What is the number of lines containing the word "empty"? Please answer with that number and nothing more.
begin
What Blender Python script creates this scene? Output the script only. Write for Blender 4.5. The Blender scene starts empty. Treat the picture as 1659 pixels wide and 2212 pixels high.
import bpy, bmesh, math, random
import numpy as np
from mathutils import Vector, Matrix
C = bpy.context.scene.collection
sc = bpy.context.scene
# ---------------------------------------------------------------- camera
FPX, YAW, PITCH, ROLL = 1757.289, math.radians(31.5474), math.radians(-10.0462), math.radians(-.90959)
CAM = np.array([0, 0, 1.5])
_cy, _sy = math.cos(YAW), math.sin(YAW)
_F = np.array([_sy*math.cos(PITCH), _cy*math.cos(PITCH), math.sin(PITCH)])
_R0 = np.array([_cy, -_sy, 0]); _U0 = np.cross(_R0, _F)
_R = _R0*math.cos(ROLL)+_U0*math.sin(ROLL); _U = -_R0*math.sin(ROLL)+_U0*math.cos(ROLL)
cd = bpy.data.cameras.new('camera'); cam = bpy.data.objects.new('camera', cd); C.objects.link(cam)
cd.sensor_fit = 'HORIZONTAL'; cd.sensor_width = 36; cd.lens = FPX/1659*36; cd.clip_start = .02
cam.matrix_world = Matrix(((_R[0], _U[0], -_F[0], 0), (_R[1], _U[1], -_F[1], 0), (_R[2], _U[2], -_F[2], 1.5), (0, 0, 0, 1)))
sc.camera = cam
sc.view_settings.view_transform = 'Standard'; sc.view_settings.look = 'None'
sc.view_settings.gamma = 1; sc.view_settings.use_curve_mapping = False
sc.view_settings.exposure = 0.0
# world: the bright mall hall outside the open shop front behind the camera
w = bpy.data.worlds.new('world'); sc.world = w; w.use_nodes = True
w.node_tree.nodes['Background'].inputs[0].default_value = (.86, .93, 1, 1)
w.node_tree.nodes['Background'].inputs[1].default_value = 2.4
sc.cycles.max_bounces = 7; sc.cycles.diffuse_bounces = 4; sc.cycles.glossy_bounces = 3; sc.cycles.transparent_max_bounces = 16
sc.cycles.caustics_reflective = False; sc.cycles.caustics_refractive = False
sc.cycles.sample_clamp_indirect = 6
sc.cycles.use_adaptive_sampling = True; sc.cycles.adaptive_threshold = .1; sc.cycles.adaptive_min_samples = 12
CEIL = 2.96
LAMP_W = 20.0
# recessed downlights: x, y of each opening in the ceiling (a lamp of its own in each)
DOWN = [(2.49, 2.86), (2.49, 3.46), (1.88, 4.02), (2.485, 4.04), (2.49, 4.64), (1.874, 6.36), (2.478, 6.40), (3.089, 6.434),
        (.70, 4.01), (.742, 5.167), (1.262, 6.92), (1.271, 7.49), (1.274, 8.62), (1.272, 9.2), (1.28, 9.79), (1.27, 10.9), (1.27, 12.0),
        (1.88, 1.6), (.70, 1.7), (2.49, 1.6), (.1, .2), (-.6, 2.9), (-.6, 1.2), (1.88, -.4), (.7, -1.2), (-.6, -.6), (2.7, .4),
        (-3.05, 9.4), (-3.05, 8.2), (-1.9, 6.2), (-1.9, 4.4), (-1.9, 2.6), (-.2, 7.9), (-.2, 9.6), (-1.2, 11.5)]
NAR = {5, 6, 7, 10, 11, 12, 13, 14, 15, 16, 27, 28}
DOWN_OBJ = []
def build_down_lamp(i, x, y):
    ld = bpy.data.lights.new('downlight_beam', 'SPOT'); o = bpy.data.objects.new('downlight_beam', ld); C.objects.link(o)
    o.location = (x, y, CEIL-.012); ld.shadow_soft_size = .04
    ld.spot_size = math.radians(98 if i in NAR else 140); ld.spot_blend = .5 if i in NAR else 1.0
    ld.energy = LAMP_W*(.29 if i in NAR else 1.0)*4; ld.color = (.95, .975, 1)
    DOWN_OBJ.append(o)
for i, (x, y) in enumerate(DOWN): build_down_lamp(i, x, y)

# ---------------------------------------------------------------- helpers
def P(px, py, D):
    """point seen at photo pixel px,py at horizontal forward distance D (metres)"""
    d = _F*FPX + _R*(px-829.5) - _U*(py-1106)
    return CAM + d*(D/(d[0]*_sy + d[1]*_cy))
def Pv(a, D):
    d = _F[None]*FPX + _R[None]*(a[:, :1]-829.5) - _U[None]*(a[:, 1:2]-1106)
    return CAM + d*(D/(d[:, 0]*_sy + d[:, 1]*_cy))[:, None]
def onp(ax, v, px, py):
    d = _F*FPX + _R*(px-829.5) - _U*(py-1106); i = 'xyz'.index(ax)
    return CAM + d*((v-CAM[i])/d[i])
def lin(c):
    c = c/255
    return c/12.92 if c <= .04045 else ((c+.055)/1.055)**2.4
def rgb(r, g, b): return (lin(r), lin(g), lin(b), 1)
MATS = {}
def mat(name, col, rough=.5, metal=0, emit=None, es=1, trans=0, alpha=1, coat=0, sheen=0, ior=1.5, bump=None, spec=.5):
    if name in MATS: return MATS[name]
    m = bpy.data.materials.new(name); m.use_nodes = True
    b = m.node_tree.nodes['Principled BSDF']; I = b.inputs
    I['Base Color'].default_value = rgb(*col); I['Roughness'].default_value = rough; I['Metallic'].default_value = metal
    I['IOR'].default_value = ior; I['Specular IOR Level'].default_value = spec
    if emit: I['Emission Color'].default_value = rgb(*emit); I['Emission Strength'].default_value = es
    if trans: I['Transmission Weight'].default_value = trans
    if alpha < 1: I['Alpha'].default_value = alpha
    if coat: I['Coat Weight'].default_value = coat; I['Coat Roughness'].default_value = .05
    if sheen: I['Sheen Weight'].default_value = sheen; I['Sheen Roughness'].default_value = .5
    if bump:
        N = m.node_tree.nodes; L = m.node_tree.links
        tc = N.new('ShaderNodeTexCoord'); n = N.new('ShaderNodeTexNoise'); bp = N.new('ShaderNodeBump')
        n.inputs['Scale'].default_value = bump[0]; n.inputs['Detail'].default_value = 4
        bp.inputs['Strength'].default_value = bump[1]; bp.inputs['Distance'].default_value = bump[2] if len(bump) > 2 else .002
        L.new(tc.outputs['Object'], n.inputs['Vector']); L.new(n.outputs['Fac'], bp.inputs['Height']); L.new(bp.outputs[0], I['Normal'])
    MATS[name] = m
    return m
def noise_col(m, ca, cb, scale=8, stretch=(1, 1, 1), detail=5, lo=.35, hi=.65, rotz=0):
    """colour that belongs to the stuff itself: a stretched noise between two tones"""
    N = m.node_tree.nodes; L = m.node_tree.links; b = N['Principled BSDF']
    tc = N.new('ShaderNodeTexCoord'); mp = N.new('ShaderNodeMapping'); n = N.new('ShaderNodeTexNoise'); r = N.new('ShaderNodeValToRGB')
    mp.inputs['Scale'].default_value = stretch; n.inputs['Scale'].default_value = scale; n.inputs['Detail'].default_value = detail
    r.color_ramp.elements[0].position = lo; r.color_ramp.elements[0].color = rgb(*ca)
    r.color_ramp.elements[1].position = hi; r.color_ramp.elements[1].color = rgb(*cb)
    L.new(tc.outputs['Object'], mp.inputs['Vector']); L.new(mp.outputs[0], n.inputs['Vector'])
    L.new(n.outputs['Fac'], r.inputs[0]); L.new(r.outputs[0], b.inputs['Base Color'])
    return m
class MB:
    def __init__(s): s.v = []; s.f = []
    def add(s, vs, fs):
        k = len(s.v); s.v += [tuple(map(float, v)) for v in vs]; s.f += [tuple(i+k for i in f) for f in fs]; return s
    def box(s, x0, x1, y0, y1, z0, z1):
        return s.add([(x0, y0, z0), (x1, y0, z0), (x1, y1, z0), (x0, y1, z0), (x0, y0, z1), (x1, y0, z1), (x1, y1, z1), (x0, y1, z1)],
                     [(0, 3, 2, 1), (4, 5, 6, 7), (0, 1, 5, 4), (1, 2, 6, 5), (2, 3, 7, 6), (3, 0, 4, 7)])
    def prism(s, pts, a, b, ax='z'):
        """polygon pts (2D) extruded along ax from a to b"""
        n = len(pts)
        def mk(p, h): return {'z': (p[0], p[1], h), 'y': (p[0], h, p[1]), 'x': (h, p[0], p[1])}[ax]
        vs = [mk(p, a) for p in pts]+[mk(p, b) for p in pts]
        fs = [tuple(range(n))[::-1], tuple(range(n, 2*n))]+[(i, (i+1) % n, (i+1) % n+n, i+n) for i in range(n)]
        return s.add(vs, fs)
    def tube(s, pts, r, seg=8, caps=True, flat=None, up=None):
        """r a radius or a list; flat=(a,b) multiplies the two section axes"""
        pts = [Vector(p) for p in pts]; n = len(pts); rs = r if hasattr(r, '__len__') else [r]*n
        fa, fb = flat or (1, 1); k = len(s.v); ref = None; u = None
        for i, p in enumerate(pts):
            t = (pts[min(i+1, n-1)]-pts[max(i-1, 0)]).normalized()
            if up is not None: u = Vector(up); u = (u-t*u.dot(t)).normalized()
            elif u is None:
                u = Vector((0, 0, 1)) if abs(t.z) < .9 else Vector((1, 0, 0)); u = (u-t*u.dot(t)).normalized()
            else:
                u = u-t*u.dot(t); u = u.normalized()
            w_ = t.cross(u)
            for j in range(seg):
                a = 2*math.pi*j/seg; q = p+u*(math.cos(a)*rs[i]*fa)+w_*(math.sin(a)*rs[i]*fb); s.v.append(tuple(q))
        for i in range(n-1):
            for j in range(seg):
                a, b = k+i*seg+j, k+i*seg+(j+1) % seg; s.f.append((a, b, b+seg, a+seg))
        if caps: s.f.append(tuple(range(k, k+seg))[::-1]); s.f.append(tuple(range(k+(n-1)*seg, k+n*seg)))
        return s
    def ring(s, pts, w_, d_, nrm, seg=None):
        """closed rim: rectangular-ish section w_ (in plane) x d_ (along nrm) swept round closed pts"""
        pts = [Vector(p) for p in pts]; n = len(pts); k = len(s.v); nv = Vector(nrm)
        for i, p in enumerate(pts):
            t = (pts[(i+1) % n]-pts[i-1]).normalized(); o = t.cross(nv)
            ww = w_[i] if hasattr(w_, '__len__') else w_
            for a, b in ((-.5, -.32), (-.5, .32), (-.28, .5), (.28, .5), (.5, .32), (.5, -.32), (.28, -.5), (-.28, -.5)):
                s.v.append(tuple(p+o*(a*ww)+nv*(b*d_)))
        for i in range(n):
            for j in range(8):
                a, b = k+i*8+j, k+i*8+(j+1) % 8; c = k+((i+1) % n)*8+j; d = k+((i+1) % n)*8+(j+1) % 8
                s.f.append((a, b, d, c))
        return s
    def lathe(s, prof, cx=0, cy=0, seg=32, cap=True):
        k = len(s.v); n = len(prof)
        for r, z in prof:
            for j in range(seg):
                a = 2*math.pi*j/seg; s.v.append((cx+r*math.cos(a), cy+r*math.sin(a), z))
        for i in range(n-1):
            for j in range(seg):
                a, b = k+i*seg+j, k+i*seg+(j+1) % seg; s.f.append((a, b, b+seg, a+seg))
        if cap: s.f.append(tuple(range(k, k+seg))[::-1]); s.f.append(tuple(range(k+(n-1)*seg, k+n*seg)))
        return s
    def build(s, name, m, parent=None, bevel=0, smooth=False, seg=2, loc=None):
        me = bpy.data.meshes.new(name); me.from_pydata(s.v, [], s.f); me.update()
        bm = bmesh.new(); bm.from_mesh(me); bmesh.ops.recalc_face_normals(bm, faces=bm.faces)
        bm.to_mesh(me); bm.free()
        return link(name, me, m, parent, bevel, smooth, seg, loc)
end
begin
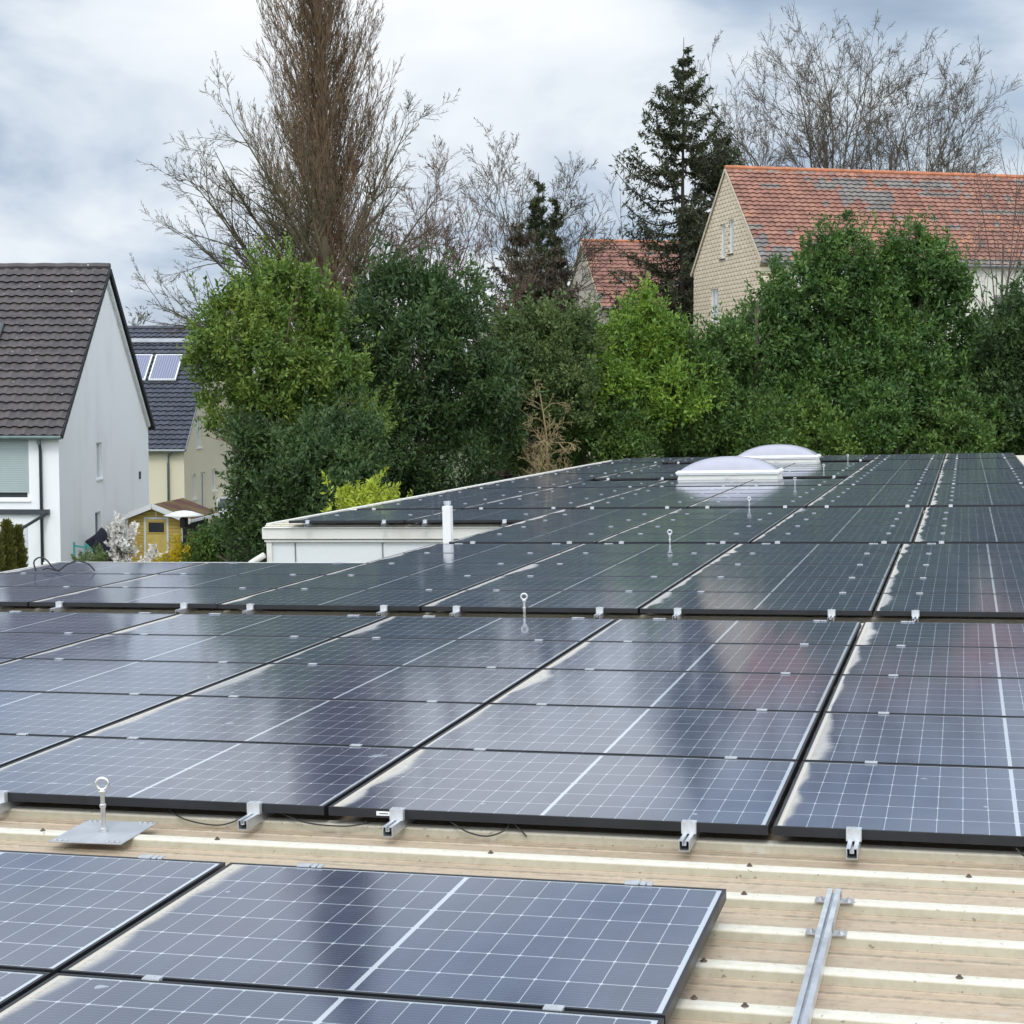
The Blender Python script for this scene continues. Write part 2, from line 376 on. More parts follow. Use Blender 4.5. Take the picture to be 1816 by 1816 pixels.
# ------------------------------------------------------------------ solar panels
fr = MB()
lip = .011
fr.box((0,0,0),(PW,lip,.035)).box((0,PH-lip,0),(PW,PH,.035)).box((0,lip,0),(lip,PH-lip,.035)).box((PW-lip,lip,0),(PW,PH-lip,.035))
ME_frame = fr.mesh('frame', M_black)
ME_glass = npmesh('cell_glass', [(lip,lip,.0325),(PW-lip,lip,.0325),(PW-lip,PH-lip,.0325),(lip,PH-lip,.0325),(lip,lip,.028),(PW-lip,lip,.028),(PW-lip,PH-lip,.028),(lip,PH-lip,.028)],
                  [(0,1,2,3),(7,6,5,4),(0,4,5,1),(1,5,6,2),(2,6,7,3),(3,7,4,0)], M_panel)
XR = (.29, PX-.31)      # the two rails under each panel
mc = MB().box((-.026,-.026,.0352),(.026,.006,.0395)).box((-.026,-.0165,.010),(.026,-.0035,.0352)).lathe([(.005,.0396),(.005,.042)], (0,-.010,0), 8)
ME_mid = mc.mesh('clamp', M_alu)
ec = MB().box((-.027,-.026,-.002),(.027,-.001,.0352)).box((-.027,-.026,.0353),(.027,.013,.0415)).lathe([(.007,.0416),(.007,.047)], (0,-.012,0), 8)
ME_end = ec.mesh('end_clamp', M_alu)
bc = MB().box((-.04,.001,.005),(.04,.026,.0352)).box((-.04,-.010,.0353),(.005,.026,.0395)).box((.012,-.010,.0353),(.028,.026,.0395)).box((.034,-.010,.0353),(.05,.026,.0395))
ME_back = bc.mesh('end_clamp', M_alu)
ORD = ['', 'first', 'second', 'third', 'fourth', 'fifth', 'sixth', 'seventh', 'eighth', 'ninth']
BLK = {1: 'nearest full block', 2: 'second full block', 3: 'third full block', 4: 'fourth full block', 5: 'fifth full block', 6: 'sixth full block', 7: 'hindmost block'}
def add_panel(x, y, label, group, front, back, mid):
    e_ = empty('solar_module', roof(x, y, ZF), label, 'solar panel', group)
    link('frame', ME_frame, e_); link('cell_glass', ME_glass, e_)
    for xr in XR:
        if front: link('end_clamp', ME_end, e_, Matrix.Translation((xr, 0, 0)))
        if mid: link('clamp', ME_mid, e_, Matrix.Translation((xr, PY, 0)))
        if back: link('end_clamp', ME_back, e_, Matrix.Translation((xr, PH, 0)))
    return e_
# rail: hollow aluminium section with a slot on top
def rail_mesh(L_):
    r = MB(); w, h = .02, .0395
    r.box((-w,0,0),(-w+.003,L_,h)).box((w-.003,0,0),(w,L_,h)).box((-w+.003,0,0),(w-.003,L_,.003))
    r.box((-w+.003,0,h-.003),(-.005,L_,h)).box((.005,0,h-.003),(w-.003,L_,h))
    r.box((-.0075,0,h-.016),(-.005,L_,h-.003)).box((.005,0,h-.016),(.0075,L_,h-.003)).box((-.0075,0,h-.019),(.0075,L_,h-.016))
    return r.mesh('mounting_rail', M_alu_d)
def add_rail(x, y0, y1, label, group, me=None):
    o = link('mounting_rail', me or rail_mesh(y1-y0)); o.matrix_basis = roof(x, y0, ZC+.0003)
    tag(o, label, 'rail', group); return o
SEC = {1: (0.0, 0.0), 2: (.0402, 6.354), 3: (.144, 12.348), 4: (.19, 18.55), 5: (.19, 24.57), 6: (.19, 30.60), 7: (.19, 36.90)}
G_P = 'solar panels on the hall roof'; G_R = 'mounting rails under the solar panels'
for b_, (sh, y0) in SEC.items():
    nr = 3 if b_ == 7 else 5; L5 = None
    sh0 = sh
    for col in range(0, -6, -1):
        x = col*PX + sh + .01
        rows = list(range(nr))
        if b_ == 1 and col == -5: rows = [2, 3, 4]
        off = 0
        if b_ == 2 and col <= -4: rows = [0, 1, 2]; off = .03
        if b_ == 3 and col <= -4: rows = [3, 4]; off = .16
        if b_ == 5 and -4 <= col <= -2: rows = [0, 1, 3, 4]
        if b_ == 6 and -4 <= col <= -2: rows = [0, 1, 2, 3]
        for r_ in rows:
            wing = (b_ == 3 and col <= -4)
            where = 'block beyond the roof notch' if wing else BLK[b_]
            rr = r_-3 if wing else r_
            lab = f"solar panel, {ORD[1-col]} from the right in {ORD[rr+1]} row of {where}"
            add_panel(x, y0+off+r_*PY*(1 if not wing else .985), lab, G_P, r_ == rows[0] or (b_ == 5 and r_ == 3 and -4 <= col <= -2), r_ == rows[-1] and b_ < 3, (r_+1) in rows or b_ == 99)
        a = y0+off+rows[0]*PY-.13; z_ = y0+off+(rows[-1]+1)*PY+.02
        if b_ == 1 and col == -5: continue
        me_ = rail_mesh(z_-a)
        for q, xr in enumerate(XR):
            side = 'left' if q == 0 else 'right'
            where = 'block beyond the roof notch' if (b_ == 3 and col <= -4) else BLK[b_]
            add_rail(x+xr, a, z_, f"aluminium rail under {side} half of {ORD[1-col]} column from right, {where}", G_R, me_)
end
_Output_
2